Su sucesor, Michel Temer, con un raquítico 3% de aprobación aprobó una reforma laboral y el ajuste fiscal. Nadie tenía tantos aliados como para liderar una moción de censura contra él. El país parecía ir cuesta abajo y sin frenos, encadenando primeras veces: Temer fue el primer presidente acusado de corrupción por el fiscal de general. Lula da Silva se convirtió en el primer expresidente condenado por corrupción y, nueve meses después, el primero en ser encarcelado. No había nada sagrado. Nada era imposible.
Los cuatro últimos, y traumáticos, años han logrado definir dos bandos que resultaban difusos. No era, como se decía, cuestión de ricos contra pobres, aunque Brasil sea el país no africano más desigual del mundo; ni era cuestión de blancos contra negros, aunque a estos últimos, mayoría poblacional, se les paga de media mil reales menos que a los blancos por el mismo trabajo. No era ni siquiera izquierda contra derecha. Los verdaderos dos brasiles resultaron ser algo mucho más terrenal. El que aún apoya al PT tras tenerlo en el Gobierno 13 de los últimos 15 años y el número creciente de personas que lo detestan.

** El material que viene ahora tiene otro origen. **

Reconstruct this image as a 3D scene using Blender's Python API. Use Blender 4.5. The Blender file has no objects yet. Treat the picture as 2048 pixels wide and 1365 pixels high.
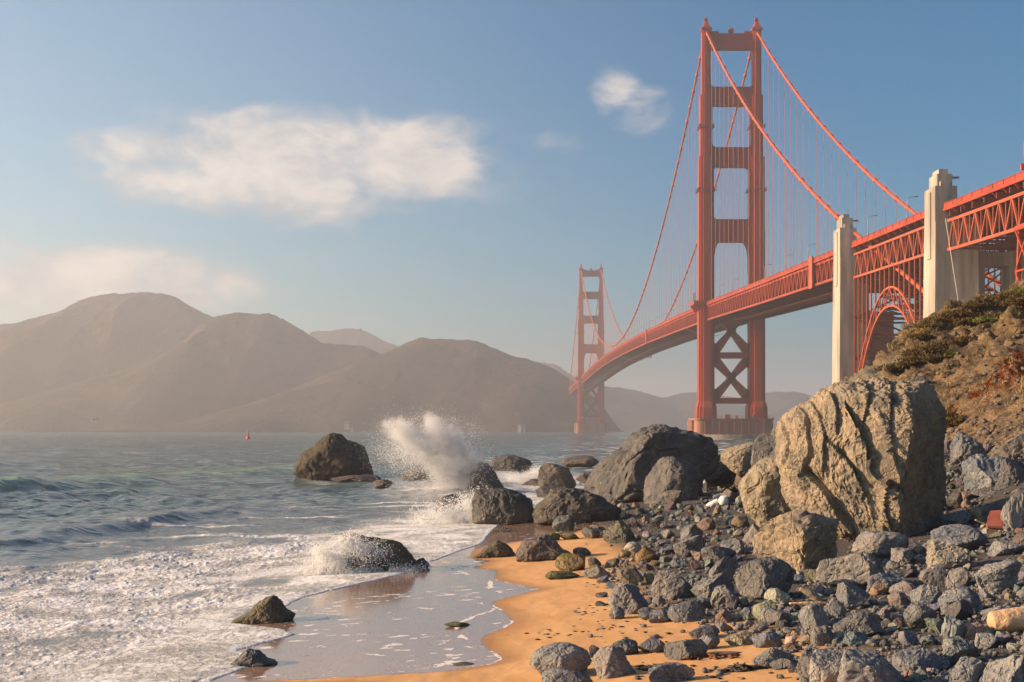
import bpy, math, random
import numpy as np
from mathutils import Vector, Matrix
S = bpy.context.scene
C = S.collection
R = math.radians
rng = np.random.default_rng(11)
random.seed(11)
# ------------------------------------------------------------------ camera, sky, sun, exposure
F, CX, HY, H = 3051.0, 1024.0, 857.0, 6.0        # focal length and horizon of the photograph (2048 px wide), eye height
cam = bpy.data.cameras.new('camera'); camo = bpy.data.objects.new('camera', cam); C.objects.link(camo)
camo.location = (0, 0, H); camo.rotation_euler = (R(90), 0, 0)
cam.sensor_width = 36; cam.lens = F / 2048 * 36; cam.shift_y = (HY - 682.5) / 2048
cam.clip_start = 0.5; cam.clip_end = 40000
S.camera = camo
SUN_EL, SUN_AZ = R(17), R(-93)                   # azimuth clockwise from +Y: the sun stands low in the west, square to the view
sdir = Vector((math.cos(SUN_EL) * math.sin(SUN_AZ), math.cos(SUN_EL) * math.cos(SUN_AZ), math.sin(SUN_EL)))
sun = bpy.data.lights.new('sun', 'SUN'); sun.energy = 5.0; sun.angle = R(0.5); sun.color = (1.0, 0.69, 0.42)
suno = bpy.data.objects.new('sun', sun); C.objects.link(suno); suno.rotation_euler = sdir.to_track_quat('Z', 'Y').to_euler()
S.view_settings.view_transform = 'Standard'; S.view_settings.look = 'None'
S.view_settings.gamma = 1.0; S.view_settings.exposure = 1.16
S.render.engine = 'CYCLES'
cy = S.cycles
cy.use_denoising = True
try: cy.denoiser = 'OPENIMAGEDENOISE'
except Exception: pass
cy.max_bounces = 10; cy.diffuse_bounces = 8; cy.glossy_bounces = 2; cy.transmission_bounces = 8; cy.volume_bounces = 2
cy.transparent_max_bounces = 8; cy.caustics_reflective = False; cy.caustics_refractive = False
cy.sample_clamp_indirect = 4.0

class NT:
    """small helper for node trees"""
    def __init__(s, tree): s.t = tree; s.n = tree.nodes; s.l = tree.links; s.n.clear()
    def add(s, typ, **kw):
        nd = s.n.new(typ)
        for k, v in kw.items():
            if k.startswith('i_'):
                key = k[2:]; key = int(key) if key.isdigit() else key.replace('_', ' ')
                s.put(nd.inputs[key], v)
            else: setattr(nd, k, v)
        return nd
    def put(s, sock, v):
        if isinstance(v, bpy.types.NodeSocket): s.l.new(v, sock)
        elif isinstance(v, bpy.types.Node): s.l.new(v.outputs[0], sock)
        else: sock.default_value = v
    def math(s, op, a, b=0.0, c=0.0, clamp=False):
        nd = s.n.new('ShaderNodeMath'); nd.operation = op; nd.use_clamp = clamp
        s.put(nd.inputs[0], a); s.put(nd.inputs[1], b); s.put(nd.inputs[2], c); return nd.outputs[0]
    def ramp(s, v, a, b, lo=0.0, hi=1.0):
        nd = s.n.new('ShaderNodeMapRange'); nd.interpolation_type = 'SMOOTHSTEP'
        s.put(nd.inputs[0], v); s.put(nd.inputs[1], a); s.put(nd.inputs[2], b); s.put(nd.inputs[3], lo); s.put(nd.inputs[4], hi)
        return nd.outputs[0]
    def mix(s, f, a, b, blend='MIX'):
        nd = s.n.new('ShaderNodeMix'); nd.data_type = 'RGBA'; nd.blend_type = blend
        s.put(nd.inputs[0], f); s.put(nd.inputs[6], a); s.put(nd.inputs[7], b); return nd.outputs[2]
    def noise(s, vec, scale, detail=4, rough=0.55, dist=0.0, typ=None):
        nd = s.n.new('ShaderNodeTexNoise')
        if typ: nd.noise_type = typ
        s.put(nd.inputs['Vector'], vec); nd.inputs['Scale'].default_value = scale
        nd.inputs['Detail'].default_value = detail; nd.inputs['Roughness'].default_value = rough
        nd.inputs['Distortion'].default_value = dist
        return nd.outputs[0]
    def mapping(s, vec, scale=(1, 1, 1), rot=(0, 0, 0), loc=(0, 0, 0)):
        nd = s.n.new('ShaderNodeMapping'); s.put(nd.inputs[0], vec)
        nd.inputs['Location'].default_value = loc; nd.inputs['Rotation'].default_value = rot; nd.inputs['Scale'].default_value = scale
        return nd.outputs[0]
    def pos(s): return s.n.new('ShaderNodeNewGeometry').outputs['Position']
    def attr(s, name):
        nd = s.n.new('ShaderNodeAttribute'); nd.attribute_name = name; return nd.outputs['Fac']
    def bump(s, h, strength, dist, normal=None):
        nd = s.n.new('ShaderNodeBump'); nd.inputs['Strength'].default_value = strength; nd.inputs['Distance'].default_value = dist
        s.put(nd.inputs['Height'], h)
        if normal is not None: s.put(nd.inputs['Normal'], normal)
        return nd.outputs[0]

def c4(c): return (c[0], c[1], c[2], 1.0)

w = bpy.data.worlds.new('World'); S.world = w; w.use_nodes = True
t = NT(w.node_tree)
sky = t.add('ShaderNodeTexSky', sky_type='NISHITA', sun_disc=False, sun_elevation=SUN_EL, sun_rotation=SUN_AZ, altitude=0.0)
sky.air_density = 1.0; sky.dust_density = 0.6; sky.ozone_density = 2.5
SKY = 0.058
skv = t.add('ShaderNodeSeparateXYZ', i_0=t.add('ShaderNodeTexCoord').outputs['Generated'])
skg = t.ramp(skv.outputs[0], -0.40, 0.20)          # paler towards the sun's side of the sky, deeper blue away from it
skc = t.mix(1.0, sky.outputs[0], t.mix(skg, (1.25, 1.36, 1.32, 1), (0.0, 0.58, 0.86, 1)), 'MULTIPLY')
bg = t.add('ShaderNodeBackground', i_Color=skc, i_Strength=SKY)
# clouds as part of the sky, placed by azimuth and elevation of the direction looked at
geo = t.add('ShaderNodeTexCoord').outputs['Generated']
sx = t.add('ShaderNodeSeparateXYZ', i_0=geo)
az = t.math('ARCTAN2', sx.outputs[0], sx.outputs[1]); el = t.math('ARCSINE', sx.outputs[2])
cv = t.add('ShaderNodeCombineXYZ', i_0=az, i_1=el)
def dg(px, py):
    x, z = (px - CX) / F, (HY - py) / F
    return math.atan2(x, 1), math.asin(z / math.sqrt(1 + x * x + z * z))
def blob(px, py, rx, ry):
    a, e = dg(px, py)
    u = t.math('DIVIDE', t.math('SUBTRACT', az, a), rx / F); v = t.math('DIVIDE', t.math('SUBTRACT', el, e), ry / F)
    return t.math('SUBTRACT', 1.0, t.math('ADD', t.math('MULTIPLY', u, u), t.math('MULTIPLY', v, v)))
shape = None
for b in ((560, 325, 350, 100), (800, 325, 240, 92), (420, 345, 220, 84), (310, 300, 170, 44), (610, 380, 180, 74), (1236, 182, 62, 56), (1288, 222, 78, 62),
          (90, 570, 340, 78), (290, 566, 260, 70), (-150, 555, 260, 90), (1010, 285, 190, 45), (690, 640, 190, 36)):
    k = blob(*b)
    if b[0] in (1010, 690): k = t.math('SUBTRACT', k, 0.95)
    if b[0] in (1236, 1288): k = t.math('SUBTRACT', k, 0.42)
    shape = k if shape is None else t.math('SMOOTH_MAX', shape, k, 0.25)
n1 = t.noise(t.mapping(cv, (0.8, 1.5, 1)), 21, 8, 0.57, 0.5)
n2 = t.noise(t.mapping(cv, (0.7, 1.4, 1)), 75, 6, 0.65, 1.0)
dens = t.math('ADD', t.math('MULTIPLY', t.math('MAXIMUM', shape, -2.5), 0.62), t.math('ADD', t.math('MULTIPLY', t.math('SUBTRACT', n1, 0.5), 1.9), t.math('MULTIPLY', t.math('SUBTRACT', n2, 0.5), 0.5)))
cover = t.math('MULTIPLY', t.ramp(dens, -0.30, 0.66), 0.93)
cl_n = t.noise(t.mapping(cv, (1, 1.6, 1), loc=(0.010, -0.006, 0)), 26, 5, 0.55, 0.3)
ccol = t.mix(t.ramp(t.math('ADD', t.math('MULTIPLY', dens, 0.5), cl_n), 0.45, 1.05), (0.38, 0.375, 0.38, 1), (0.62, 0.55, 0.49, 1))
cbg = t.add('ShaderNodeBackground', i_Color=ccol, i_Strength=0.72)
mx = t.add('ShaderNodeMixShader', i_0=cover, i_1=bg.outputs[0], i_2=cbg.outputs[0])
t.add('ShaderNodeOutputWorld', i_0=mx.outputs[0])

# ------------------------------------------------------------------ numeric helpers
def _hash(ix, iy, iz, seed):
    with np.errstate(over='ignore'):
        h = (ix.astype(np.uint32) * np.uint32(374761393) + iy.astype(np.uint32) * np.uint32(668265263)
             + iz.astype(np.uint32) * np.uint32(2147483647) + np.uint32((seed * 1274126177) & 0xffffffff))
        h = (h ^ (h >> np.uint32(13))) * np.uint32(1274126177)
        h = (h ^ (h >> np.uint32(16))) * np.uint32(2246822519)
        return h ^ (h >> np.uint32(15))
_G = rng.normal(size=(256, 3)).astype(np.float32); _G /= np.linalg.norm(_G, axis=1)[:, None]
def perlin(p, seed=0):
    p = np.asarray(p, np.float32); f0 = np.floor(p); f = p - f0; i = f0.astype(np.int64)
    u = f * f * f * (f * (f * 6 - 15) + 10)
    out = np.zeros(len(p), np.float32)
    for dx in (0, 1):
        wx = u[:, 0] if dx else 1 - u[:, 0]
        for dy in (0, 1):
            wy = u[:, 1] if dy else 1 - u[:, 1]
            for dz in (0, 1):
                wz = u[:, 2] if dz else 1 - u[:, 2]
                g = _G[_hash(i[:, 0] + dx, i[:, 1] + dy, i[:, 2] + dz, seed) & np.uint32(255)]
                out += wx * wy * wz * (g[:, 0] * (f[:, 0] - dx) + g[:, 1] * (f[:, 1] - dy) + g[:, 2] * (f[:, 2] - dz))
    return out * 1.5
def fbm(p, octs=4, seed=0, lac=2.03, gain=0.5, ridged=False):
    p = np.asarray(p, np.float32); a = 1.0; o = np.zeros(len(p), np.float32); s = 0
    for k in range(octs):
        n = perlin(p, seed + 17 * k)
        if ridged: n = 1 - 2 * np.abs(n)
        o += a * n; s += a; p = p * lac + 3.7; a *= gain
    return o / s
def P3(x, y, z=None):
    return np.stack([x, y, np.zeros_like(x) if z is None else z], 1)
def sstep(a, b, x):
    u = np.clip((x - a) / (b - a), 0, 1); return u * u * (3 - 2 * u)

def mesh_np(name, v, faces, smooth=True, attrs=None):
    """faces: (N,3) or (N,4) array, or a list of index tuples"""
    me = bpy.data.meshes.new(name)
    v = np.asarray(v, np.float32)
    if isinstance(faces, np.ndarray):
        n, k = faces.shape; idx = faces.astype(np.int32).ravel(); start = np.arange(n, dtype=np.int32) * k; tot = np.full(n, k, np.int32)
    else:
        tot = np.array([len(f) for f in faces], np.int32); idx = np.array([i for f in faces for i in f], np.int32)
        start = np.concatenate([[0], np.cumsum(tot)[:-1]]).astype(np.int32); n = len(faces)
    me.vertices.add(len(v)); me.vertices.foreach_set('co', v.ravel())
    me.loops.add(len(idx)); me.loops.foreach_set('vertex_index', idx)
    me.polygons.add(n); me.polygons.foreach_set('loop_start', start); me.polygons.foreach_set('loop_total', tot)
    me.polygons.foreach_set('use_smooth', np.full(n, smooth, bool))
    for k2, a in (attrs or {}).items():
        at = me.attributes.new(k2, 'FLOAT', 'POINT'); at.data.foreach_set('value', np.asarray(a, np.float32))
    me.update(calc_edges=True)
    return me
def grid_faces(nr, nc):
    i = np.arange(nr - 1)[:, None] * nc + np.arange(nc - 1)[None, :]; i = i.ravel()
    return np.stack([i, i + 1, i + nc + 1, i + nc], 1)
def link(name, me, mat=None, parent=None, loc=None, color=None):
    o = bpy.data.objects.new(name, me); C.objects.link(o)
    if me is not None and mat is not None and not me.materials: me.materials.append(mat)
    if parent is not None: o.parent = parent
    if loc is not None: o.location = loc
    if color is not None: o.color = (color[0], color[1], color[2], 1)
    return o
def tag(o, label, cat, group=None, kind=None):
    o['label'] = label; o['category'] = cat
    if group: o['group'] = group
    if kind: o['kind'] = kind
    return o
def empty(name, loc=(0, 0, 0), rz=0.0, parent=None):
    o = bpy.data.objects.new(name, None); C.objects.link(o); o.location = loc; o.rotation_euler = (0, 0, rz); o.empty_display_size = 0.2
    if parent is not None: o.parent = parent
    return o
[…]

Y si la fricción entre ambos bandos estaba a flor de piel tras el impeachment de Dilma, los problemas legales de Lula da Silva por sus supuestas corruptelas directamente los puso rumbo a una colisión inexorable. Los partidarios solo veían en el proceso irregularidades y manos negras; los críticos, más circo petista para salir impunes tras años de robarle al erario público. Hasta que todo explotó con el auge de una alternativa tajante: Jair Bolsonaro, tan lejos del PT que, directamente, encarna la dictadura que el PT combatía en los setenta.